Wide letterspacing, changing type weights or styles within a single word, and the use of type set on an angle in an effort to expand typographic communication more meaningfully.


Graduated and was a designer in NYC for a time in the mid-1970s. Got bored and decided to head out west where design practices weren’t as established. Wanted to explore new paradigms in communications design.



In her first job after moving to LA, Greiman hired Jayme Odgers (previous assistant to Paul Rand) to shoot a series of photographs which lead to two experiences that greatly influenced the direction that her life took—he introduced her to the desert, “a journey that forever influence her way of thinking and being” and shortly after, formed a creative partnership that was to lasted four years and produced some highly visible work. -1979, poster for CA Institute of the Arts -1980, China Club and Lounge advertisements -1984, poster for the Olympics.

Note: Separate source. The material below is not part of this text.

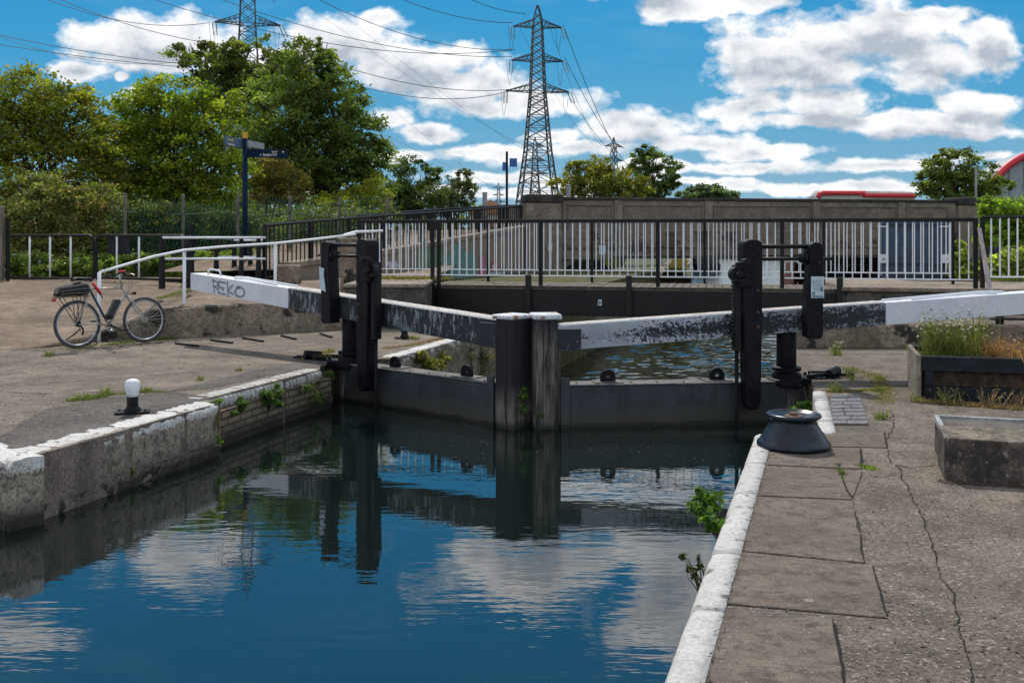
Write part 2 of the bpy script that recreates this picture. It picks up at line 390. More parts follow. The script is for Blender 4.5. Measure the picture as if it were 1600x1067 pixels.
def leafmat(name, c, trans=.52, sat=1.0):
    N = NT(name)
    at = N.n('ShaderNodeAttribute', attribute_name='tint')
    cc = N.mix(1.0, c, at.outputs['Color'], 'MULTIPLY')
    p = N.n('ShaderNodeBsdfPrincipled', {'Base Color': cc, 'Roughness': .55, 'Specular IOR Level': .35})
    t = N.n('ShaderNodeBsdfTranslucent', {'Color': N.mix(1.0, cc, (1.5, 1.55, .6), 'MULTIPLY')})
    mx = N.n('ShaderNodeMixShader', {0: trans}); N.t.links.new(p.outputs[0], mx.inputs[1]); N.t.links.new(t.outputs[0], mx.inputs[2])
    N.t.links.new(mx.outputs[0], N.out.inputs[0])
    return N.m
M['leaf'] = leafmat('leaf', (1.85, 1.9, 1.75))
M['blade'] = leafmat('blade', (.8, .8, .75), .35)
M['leaf_small'] = leafmat('leaf_small', (.85, .85, .8), .42)

def water_mat(name, c, amp, sx, sy, calm):
    N = NT(name); P = N.coords()
    mp = N.n('ShaderNodeMapping', {'Vector': P, 'Scale': (sx, sy, 1), 'Rotation': (0, 0, .22)}).outputs[0]
    a = N.noise(mp, 1.0, 3, .5, .3); b = N.noise(mp, 3.1, 2, .5); big = N.noise(P, .35, 3, .5)
    amp_m = N.ramp(big, [(.35, calm), (.68, 1.0)])
    h = N.math('MULTIPLY', N.math('ADD', a, N.math('MULTIPLY', b, .28)), amp_m)
    bp = N.n('ShaderNodeBump', {'Height': h, 'Strength': 1.0, 'Distance': amp})
    p = N.n('ShaderNodeBsdfPrincipled', {'Base Color': (*c, 1), 'Roughness': .008, 'IOR': 2.15, 'Specular IOR Level': .5, 'Normal': bp.outputs[0]})
    N.t.links.new(p.outputs[0], N.out.inputs[0])
    return N.m
M['water'] = water_mat('calm_water', (.005,.010,.009), .0027, 1.8, 5.6, .35)
M['water2'] = water_mat('rippled_water', (.012,.018,.008), .02, 1.5, 3.2, .9)

M['water3'] = water_mat('chamber_water', (.012,.018,.008), .003, 4, 7, .8)
# ------------------------------------------------------------------ foliage
def leaves_mesh(name, C, size, tint, parent, mat, fold=True, aspect=.55, droop=0.0):
    """C: (n,3) leaf centres, size: (n,), tint: (n,3)"""
    n = len(C); org = np.array(origin(parent))
    d = RNG.normal(size=(n, 3)); d[:, 2] = d[:, 2] * .7 - droop; d /= np.linalg.norm(d, axis=1)[:, None]
    r = RNG.normal(size=(n, 3)); s = np.cross(d, r); s /= np.linalg.norm(s, axis=1)[:, None] + 1e-9
    L = size[:, None]
    a = C - d * L * .5; b = C + s * L * aspect * .5 ; c = C + d * L * .5; e = C - s * L * aspect * .5
    V = np.stack([a, b, c, e], 1).reshape(-1, 3) - org
    me = bpy.data.meshes.new(name)
    me.vertices.add(4 * n); me.vertices.foreach_set('co', V.astype(np.float32).ravel())
    me.loops.add(4 * n); me.loops.foreach_set('vertex_index', np.arange(4 * n, dtype=np.int32))
    me.polygons.add(n); me.polygons.foreach_set('loop_start', np.arange(0, 4 * n, 4, dtype=np.int32))
    me.polygons.foreach_set('loop_total', np.full(n, 4, dtype=np.int32))
    me.update(calc_edges=True)
    at = me.attributes.new('tint', 'FLOAT_COLOR', 'FACE')
    cc = np.ones((n, 4), np.float32); cc[:, :3] = tint; at.data.foreach_set('color', cc.ravel())
    me.materials.append(mat)
    ob = bpy.data.objects.new(name, me); col.objects.link(ob)
    if parent: ob.parent = parent
    return ob

def crown_points(lumps, n, clumps_per=40, cr=(.18, .42), shell=.72):
    """lumps: list of (centre, (rx,ry,rz)). Returns leaf centres, clump id, clump centres"""
    vol = np.array([r[0] * r[1] * r[2] for _, r in lumps]) ** (2 / 3.); vol /= vol.sum()
    P = []; K = []; CC = []
    for (c, r), w in zip(lumps, vol):
        m = max(6, int(clumps_per * len(lumps) * w)); nl = int(n * w)
        d = RNG.normal(size=(m, 3)); d /= np.linalg.norm(d, axis=1)[:, None]
        rad = shell + (1.06 - shell) * RNG.random(m) ** .7
        rad = np.where(RNG.random(m) < .22, rad * .6, rad); rad = np.where(RNG.random(m) < .10, rad * 1.13, rad)
        cc = np.array(c) + d * rad[:, None] * np.array(r)
        rr = RNG.uniform(cr[0], cr[1], m) * (r[0] * r[1] * r[2]) ** (1 / 3.)
        wts = rr ** 2; wts /= wts.sum()
        idx = RNG.choice(m, size=nl, p=wts)
        g = RNG.normal(size=(nl, 3)) * .52
        pts = cc[idx] + g * rr[idx][:, None] * np.array([1, 1, .62])
        P.append(pts); K.append(idx + sum(len(x) for x in CC)); CC.append(cc)
    return np.concatenate(P), np.concatenate(K), np.concatenate(CC)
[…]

Became director of the CalArts graphic design program in 1982, where she gained access to state-of-the-art video and digitizing equipment. Changed the department name to Visual Communications, felt that the term “graphic design” would be too limiting to future designers. Made a poster for Ron Rezek titled “Iris Light” that was significant for combining video imagery and New Wave typography with classical design elements. She says, “Instead of looking like a bad photograph, the image was gestural. It looked like a painting; it captured the spirit of light.”

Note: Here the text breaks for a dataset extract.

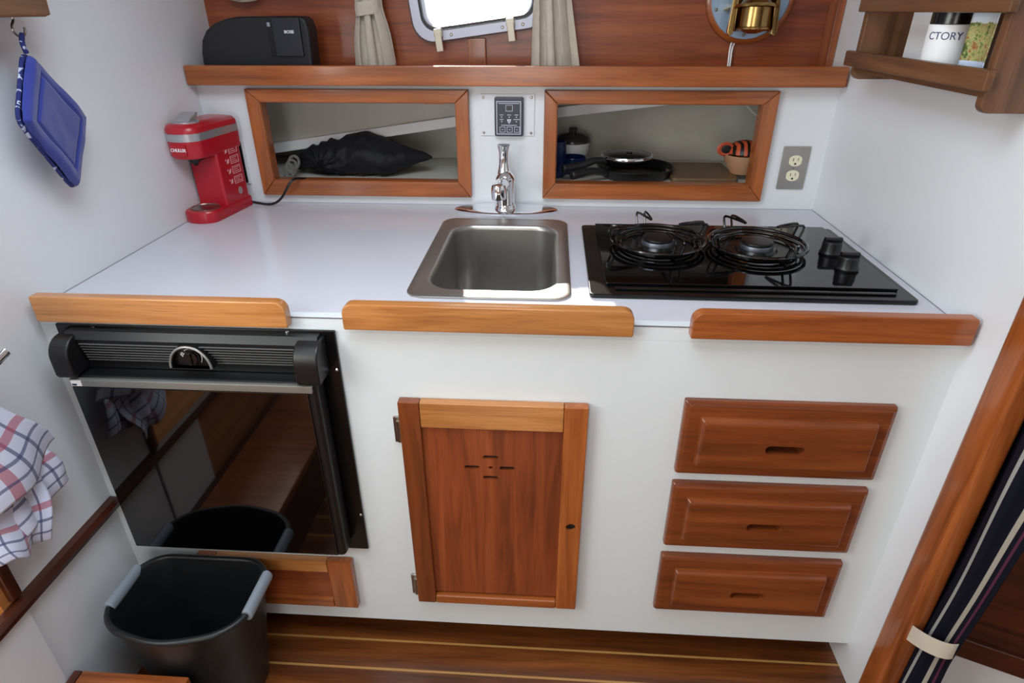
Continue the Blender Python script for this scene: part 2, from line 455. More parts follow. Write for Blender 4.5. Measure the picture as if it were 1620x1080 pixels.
# rest of the boat behind the camera
struct(obj('wall_front', plate(B(), [-1.3, -.75, .05, 2.1], [0, .75, 1.75, 1.95], {(1, 1)}, lambda u, v, a: (u, a, v), -3.2, -3.17), M_WALL, smooth=0), 'cabin wall behind the camera')
bm = plate(B(), [-3.2, -1.62, -.58, -.265], [0, 1.10, 1.87, 1.95], {(1, 1)}, lambda u, v, a: (a, u, v), -1.30, -1.27)
box(bm, -1.27, LW, -3.2, -.268, 0, .43); box(bm, -1.27, LW, -.30, -.268, .43, 1.95)
struct(obj('wall_companionway', bm, M_TL['Y'], smooth=0), 'orange varnished side of the companionway')
struct(obj('wall_companionway_base', box(B(), LW, LW + .006, -.46, -.268, 0, .42), M_WALL), 'white panel below the rail')
struct(obj('trim_4', prism(B(), [(LW, .423), (LW + .018, .426), (LW + .021, .438), (LW + .014, .448), (LW, .450)], 'y', -1.2, -.001, .003), M_DK['Y']), 'dark teak rail low on the left wall')
struct(obj('trim_5', box(B(), LW - .02, LW + .010, -.285, -.262, .454, 1.9, .005), M_DK['Z']), 'dark teak upright at the end of the left wall')
bm = B(); prism(bm, rrect(RW - .006, RW + .040, -.134, -.075, .012, 4), 'z', 0, 1.95)
struct(obj('door_1', bm, M_TK['Z']), 'teak door post at the end of the right wall')
# next cabin seen past the curtain
struct(obj('wall_cabin', box(B(), 2.05, 2.1, -3.2, 1.25, 0, 1.95), M_WALL), 'far wall of the next cabin')
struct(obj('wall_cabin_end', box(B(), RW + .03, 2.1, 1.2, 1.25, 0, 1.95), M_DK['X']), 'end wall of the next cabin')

# ------------------------------------------------------------------ worktop
bm = plate(B(), [LW, -.256, .027, RW], [.0183, .114, .566, BK], {(1, 1)}, lambda u, v, a: (u, v, a), CZ - .03, CZ)
W = thing('countertop', 'white laminate galley worktop between the two bulkheads', 'countertop', (-.1, .35, CZ - .03))
obj('worktop', bm, M_CTR, W, smooth=0)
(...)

The #133 issue of Design Quarterly focused on Greiman and they invted her to design it. She entitled it, “Does it Make Sense?” Which she concluded, “It makes sense if you give it sense.” Reformatted the magazine as a poster that folded out to almost three by six feet. Integrating digitized video images and bitmapped type. Printing was so slow - she’d send the file when she left the studio and it would just be done when she came back in the morning. After the publication many designers started to reconsider the role of the computer in design practice. Greiman’s willingness to ask the question, and to place it at the center of the design community, triggered countless debates about computers, context, and creativity. Recieved a phone call from Massimo Vignelli soon after he saw the poster. “I have just one question,” he said. “When do I get the other side?”